拓撲絕緣體(Topological insulators)的發現為架構二維電子系統開闢了一條新的路徑。這些二維電子系統駐留在三維拓撲絕緣體的表面，而且已知它們對於非磁性的干擾有很強的抵抗性。在實驗上已知生長三維拓撲絕緣體的表面並非平坦，而是由類似粗糙的梯田所組成。在這裡，我們探討表面粗糙程度(surface roughness)對三維拓撲絕緣體的傳遞性質之影響。表面粗糙程度引起的「自旋連接」(spin-connection)修正了狄拉克費米子(Dirac fermions)。透過考慮表面粗糙程度的過渡階段，我們構造了由粗糙程度引起的渦流(vortices)結構之有效哈密頓量。通過有效哈密頓量(effective Hamiltonian)，我們可以找到散射截面(scattering cross section)和相應的電導率(conductivity)。我們的分析指出即使在粗超的階段，狄拉克費米子的電導率仍然是類似於平坦的表面。粗糙程度引起的狄拉克費米子在三維拓撲絕緣體的表面傳遞之特性是溫和的變化。

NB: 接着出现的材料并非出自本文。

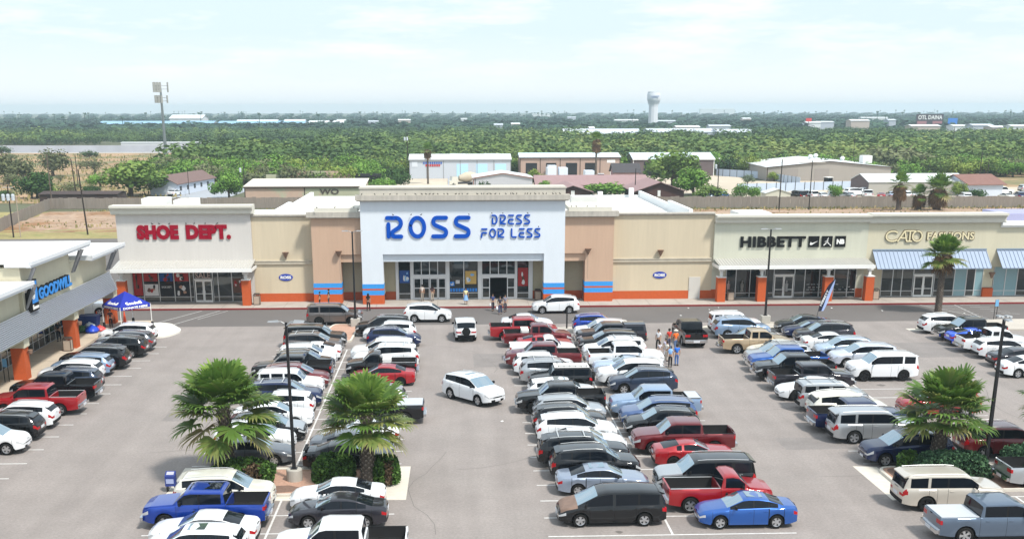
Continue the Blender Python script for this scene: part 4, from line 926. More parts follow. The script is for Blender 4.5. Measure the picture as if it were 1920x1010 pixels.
    if basek == 'suvl' or sharp:
        for s in (-1, 1):
            mb = MB(); mb.box(xr+Ra+.1, xf-Ra-.1, s*(W2-.06), s*(W2+.04), .30, .36); addp('side_step', mb, m_plast, smooth=False)
    # door handles
    hm = MB()
    for (a, b_) in S['win'][-2:] if len(S['win']) > 1 else S['win']:
        xh = a+.14; zh = interp(S['belt'], xh)-.12
        for s in (-1, 1):
            hm = MB(); yh = wid(xh)*.975; hm.box(xh-.09, xh+.09, s*(yh-.01), s*(yh+.03), zh-.015, zh+.018); h = addp('door_handle', hm, PAINT['white'], smooth=False); h['paint'] = 1
    wk = (R, sharp or 0)
    if wk not in WHEELS: WHEELS[wk] = wheel_mesh(R, .24 if R < .38 else .28, m_rim)
    ty, rm = WHEELS[wk]; ww = .24 if R < .38 else .28
    for xa in (xf, xr):
        for s in (-1, 1):
            o = bpy.data.objects.new('wheel', ty); COL.objects.link(o); o.parent = root; o.location = (xa, s*(W2-ww/2-.02), R); o.rotation_euler = (0, random.uniform(0,1), 0 if s > 0 else PI)
            r = bpy.data.objects.new('rim', rm); COL.objects.link(r); r.parent = o
    for o in root.children_recursive:
        if o.type == 'MESH' and o.data.materials and o.data.materials[0] in PAINT.values(): o.material_slots[0].link = 'OBJECT'; o.material_slots[0].material = o.data.materials[0]
    index_kids_v(root); return root
def index_kids_v(root):
    KIDS[root.name] = [c for c in root.children]
    for c in root.children: index_kids_v(c)
PROTO = {}; CATN = {'sed':'car','cpe':'car','suv':'car','van':'minivan','pk':'pickup truck'}
def recolour(o, m):
    for c in o.children_recursive:
        if c.type == 'MESH' and c.material_slots and c.material_slots[0].link == 'OBJECT': c.material_slots[0].material = m
def kids_recolour(o, m):
    for c in KIDX[o.name] if o.name in KIDX else []: pass
def clone(src, m, parent=None):
    c = src.copy(); COL.objects.link(c)
    if parent is not None: c.parent = parent
    if c.type == 'MESH' and c.material_slots and c.material_slots[0].link == 'OBJECT': c.material_slots[0].material = m
    if c.name.startswith('rim'): c.material_slots[0].link = 'OBJECT'; c.material_slots[0].material = m_rimb if RIMC == 'black' else m_rim
    for ch in KIDS[src.name]: clone(ch, m, c)
    return c
def carname(kind):
    if kind.startswith('pk'): return 'parked_pickup', 'pickup truck'
    if kind == 'van': return 'parked_minivan', 'minivan'
    if kind in ('sed','seds','sedw','cpe'): return 'parked_car', 'car'
    return 'parked_suv', 'SUV'
def place_car(kind, colour, x, y, ang, label, group, name=None):
    global RIMC; RIMC = 'black' if 'black wheels' in label or (random.random() < .22) else 'alloy'
    m = PAINT[colour]
    if kind not in PROTO:
        o = build_car(kind); PROTO[kind] = (o, [c for c in o.children_recursive]); first = True
        for c in PROTO[kind][1]:
            if c.type == 'MESH' and c.material_slots and c.material_slots[0].link == 'OBJECT': c.material_slots[0].material = m
    else:
        o = clone(PROTO[kind][0], m)
    nm, cat = carname(kind); o.name = name or nm
    hc = mat('faded_brown_hood', (.20,.135,.105), .6, n=.3, ns=3) if 'faded brown hood' in label else (PAINT['silver'] if ('silver hood' in label or 'pale hood' in label) else None)
    if hc:
        for c in o.children:
            if c.name.startswith('hood'): c.material_slots[0].material = hc
    if PROTO[kind][0] is o and o.name not in KIDS: index_kids_v(o)
    o.location = (x, y, .003); o.rotation_euler = (0, 0, ang); k = 0 if kind.startswith('pk') else 1; o.scale = (1+k*random.uniform(-.045,.035), 1+k*random.uniform(-.02,.015), 1+k*random.uniform(-.05,.04))
    for k in ('label','category','group'):
        if k in o: del o[k]
    return props(o, label, cat, group)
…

The discovery of topological insulators (TIs) has pointed out a new route to construct two dimensional electronic systems. These two dimensional electronic systems reside on surfaces of 3D TIs and are known to be robust against non-magnetic perturbations. Experimentally, however, it is known that surfaces of grown 3D TIs are not flat and are composed of rough terraces. Here we investigate effects of surface roughness on transport properties of three dimensional topological insulators. It is shown that surface roughness induces spin connection correction to Dirac fermions. By considering surface roughness in the roughnening phase, we construct effective Hamiltonian due to vortices configuration of roughness. Through the effective Hamiltonian, we find the scattering cross section and the corresponding conductivity. Our analyses indicate that even in the rough phase, the conductivity of Dirac fermions still resemble that of flat surfaces. The roughness induces mild change on transport properties of Dirac fermions on surfaces of 3D TIs.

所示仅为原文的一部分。